Giving Compass' Take:

• Karen Stabiner discusses how climate change changes agriculture growing seasons as fires, heat waves, and early frost create unpredictability for farmers. 

• How can funders work to ensure long-term food security in a changing climate? How can funders effectively partner with farmers? 

• Learn about the relationship between agriculture and climate change


Mike Cirone didn’t prune his apple trees as much as he usually does, this year, because an extended heat spell made him worried about sun damage on the fruit. There was “leaf scorching” on the outermost leaves, he said, so he left the trees bushy to shade the apples at his farm in San Luis Obispo, five miles from the central California coast.

An hour inland, in Paso Robles, Barbara Spencer and her husband, Bill, got a different kind of surprise at Windrose Farm—early, harsh frosts, down to 16 to 18 degrees. One frost brought their greens harvest to a “screeching halt,” says Spencer, because they hadn’t covered the hoop houses with protective plastic in time.

Statewide, California looked like one big bonfire last month, though so far 2019 has been less fiery than the previous two years. At one point there were 16 active fires, amid talk of global warming and its literal costs, with damages predicted to top $25 billion by the time the current fire season ends. The by-now-familiar calls to action were large-scale as well: eat less meat, fly less often, get an electric car, abandon plastic; turn back the climate crisis with wholesale, personal change today.

Daily life is more complicated for small farmers, as fluctuations in temperature and precipitation have even the most experienced farmers scrambling. There are no tidy answers for them, because the questions keep changing. When asked to describe the state’s weather these days, Cirone, Spencer, and Max Dornbush, produce buyer for Los Angeles’ Gjusta restaurant group, all choose the same word: “Unpredictable.”

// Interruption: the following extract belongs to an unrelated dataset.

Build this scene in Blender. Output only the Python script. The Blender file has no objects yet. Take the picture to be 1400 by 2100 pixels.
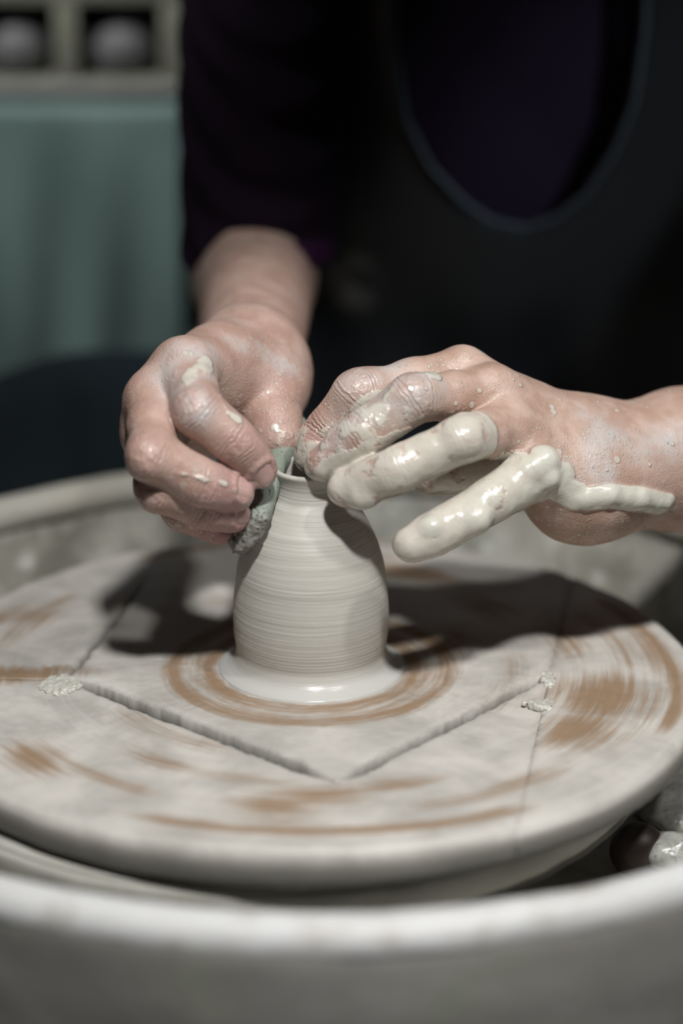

“Our climate is shifting north. San Luis Obispo is more like Ventura than what it used to be here,” he says, referring to a city 120 miles to the southeast. His mother got her first air conditioner this summer for a house she’s lived in since the 1960s.

Cold is equally unreliable. Windrose Farm, with 22 acres and 12 hoop houses, sits in a hollow where cold air sinks and then lingers, technically a temperate zone, and Spencer is precise about when frost season is supposed to be: End of October to mid-April. This year, the first frost came the last week of September. If hoop houses aren’t covered, leafy greens freeze and there’s no harvest until the plants recover.